Actually, you could test a binary search that works on arbitrary indexable objects rather than Java arrays: create an implementation that stores its data on disk. Although when Java's search methods were being developed (circa 1999), a typical workstation disk wouldn't have had the needed capacity.

Monday, June 20, 2011

Testing the Complete API

In my article on code coverage I was careful to stress that a coverage tool can only tell you what you haven't tested. It can't tell you if you're missing mainline code. Which made a recent bugfix to one of my open-source libraries even more embarrassing: the class had 100% coverage but was missing 7 characters of mainline code. And those seven characters were the difference between correct behavior and a bug that would manifest as non-deterministic behavior in consuming code.

When I have a bug, my first task is to write a unit test that exposes it (and demonstrates that I fixed it). Then I look in all similar code for the same bug (and in this case I found it). Finally, I think about how the bug came into existence, and more importantly, how come I didn't uncover it when I was first implementing the class and writing tests.

In this case, the answer was simple: the bug was in the single-byte read method of an InputStream implementation, and since I rarely use that method I got sloppy when writing tests for it. I wrote “happy path” tests that validated correct behavior, but did not try to trick the class into exhibiting incorrect behavior.

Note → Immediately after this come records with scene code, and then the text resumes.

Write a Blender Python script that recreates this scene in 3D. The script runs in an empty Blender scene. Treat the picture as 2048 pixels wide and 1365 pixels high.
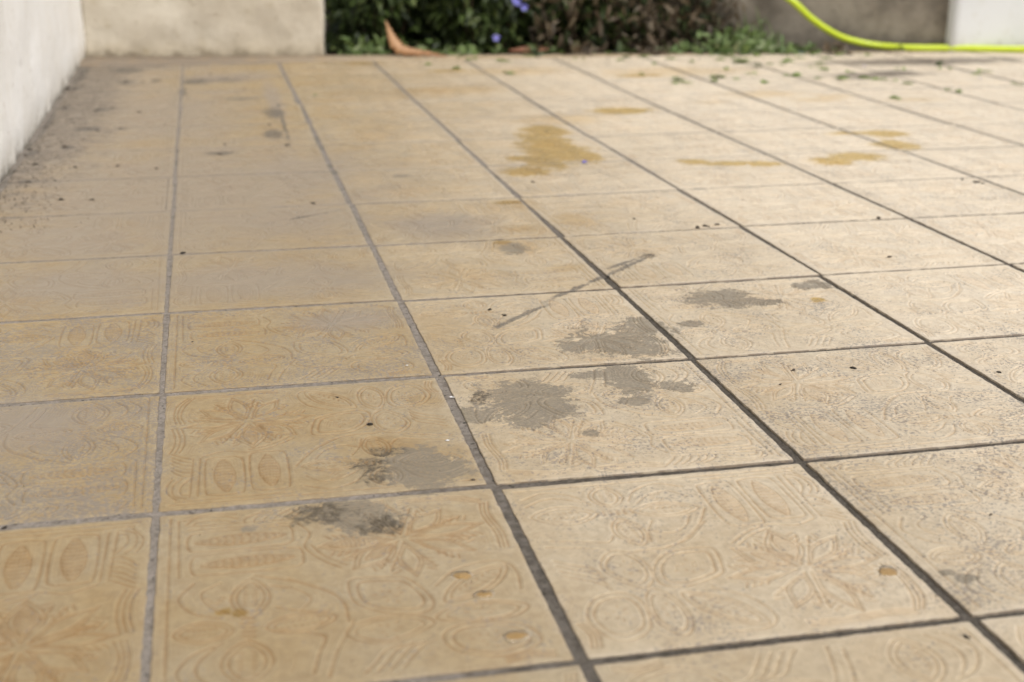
import bpy, math, random
import numpy as np
from mathutils import Vector, Matrix, noise as mnoise

T = 0.30                                   # tile pitch in metres; plan coordinates below are in tile pitches
rng = np.random.default_rng(11)
random.seed(5)
scene = bpy.context.scene
COL = scene.collection
R = math.radians

# ------------------------------------------------------------------ camera
YAW, PITCH, ROLL = 0.224088, 0.319542, 0.007193
fw = Vector((math.sin(YAW) * math.cos(PITCH), math.cos(YAW) * math.cos(PITCH), -math.sin(PITCH)))
rt = Vector((math.cos(YAW), -math.sin(YAW), 0))
up = rt.cross(fw)
r2 = rt * math.cos(ROLL) + up * math.sin(ROLL)
u2 = -rt * math.sin(ROLL) + up * math.cos(ROLL)
cam_d = bpy.data.cameras.new('camera')
cam = bpy.data.objects.new('camera', cam_d)
COL.objects.link(cam)
m = Matrix((r2, u2, -fw)).transposed().to_4x4()
m.translation = Vector((0.22535, -3.62722, 1.68723)) * T
cam.matrix_world = m
cam_d.sensor_width = 36.0
cam_d.lens = 2682.5 / 2048 * 36
cam_d.clip_start = 0.02
cam_d.clip_end = 500
cam_d.dof.use_dof = True
cam_d.dof.focus_distance = 4.9 * T
cam_d.dof.aperture_fstop = 5.0
cam_d.dof.aperture_blades = 7
scene.camera = cam

# ------------------------------------------------------------------ sky, sun, exposure
SUN_EL, SUN_AZ = R(55), R(138)              # azimuth from +Y towards +X
world = bpy.data.worlds.new('World')
scene.world = world
world.use_nodes = True
wn = world.node_tree
bg = wn.nodes['Background']
sky = wn.nodes.new('ShaderNodeTexSky')
sky.sky_type = 'NISHITA'
sky.sun_disc = False
sky.sun_elevation = SUN_EL
sky.sun_rotation = SUN_AZ
sky.air_density = 1.0
sky.dust_density = 4.0
sky.ozone_density = 1.0
hs = wn.nodes.new('ShaderNodeHueSaturation')
hs.inputs['Saturation'].default_value = 0.34
wn.links.new(sky.outputs[0], hs.inputs['Color'])
wn.links.new(hs.outputs[0], bg.inputs[0])
bg.inputs[1].default_value = 0.13
sun_d = bpy.data.lights.new('sun', 'SUN')
sun_d.energy = 1.5
sun_d.angle = R(26)
sun_d.color = (1.0, 0.97, 0.93)
sun = bpy.data.objects.new('sun', sun_d)
COL.objects.link(sun)
sd = Vector((math.sin(SUN_AZ) * math.cos(SUN_EL), math.cos(SUN_AZ) * math.cos(SUN_EL), math.sin(SUN_EL)))
sun.rotation_euler = sd.to_track_quat('Z', 'Y').to_euler()
vs = scene.view_settings
vs.view_transform = 'Standard'
vs.look = 'None'
vs.gamma = 1.0
vs.use_curve_mapping = False
vs.exposure = 0.2
scene.cycles.max_bounces = 5
scene.cycles.diffuse_bounces = 3
scene.cycles.glossy_bounces = 2
scene.cycles.transmission_bounces = 3

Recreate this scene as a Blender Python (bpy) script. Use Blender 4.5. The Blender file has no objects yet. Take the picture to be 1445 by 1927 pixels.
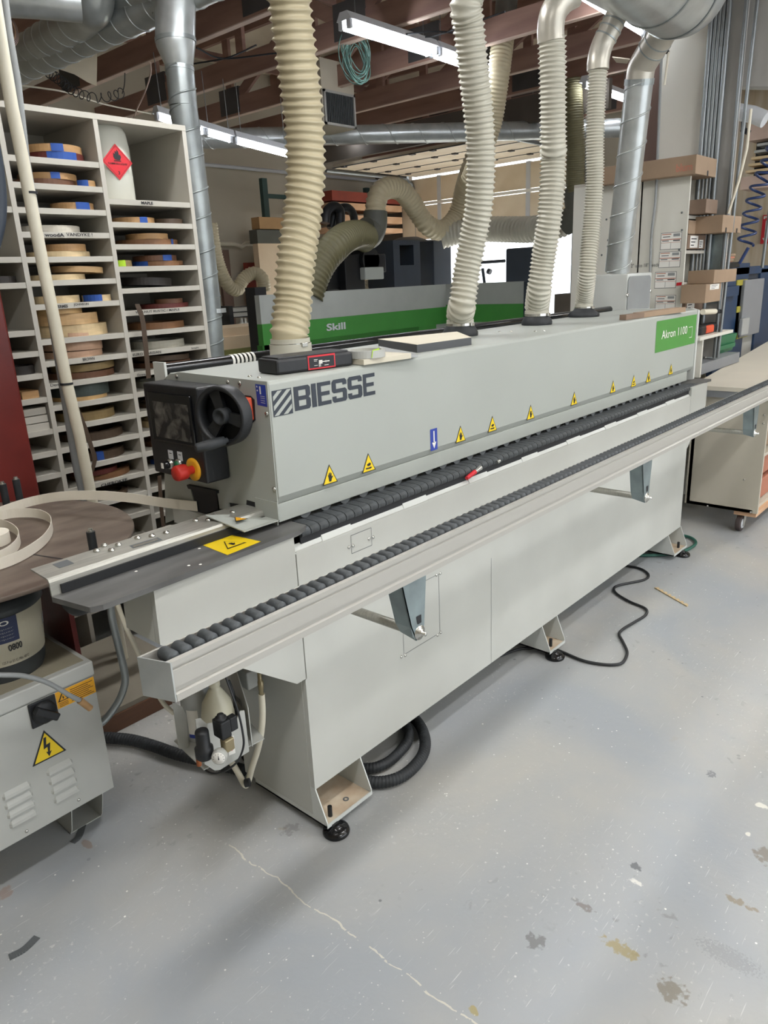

This experience has pushed me to think, again, about the role of unit tests. And it reminded me that there's a big difference between the way that a software developer thinks and the way that a good QA tester thinks. The former wants the code to work, the latter wants it to fail. Both mindsets are needed, but I'm not sure that any one person can hold both at the same time. And that's what's needed for unit tests to truly exercise code.

And I also wonder how such tests fit into the mindset of test-driven design. In my experience, TDD is very much focused on the happy path. Each test describes a small piece of the overall functionality, a “specification in code.” Can detailed edge-case tests contribute to that specification without cluttering it? And if yes, how does a developer switch mindsets to come up with them?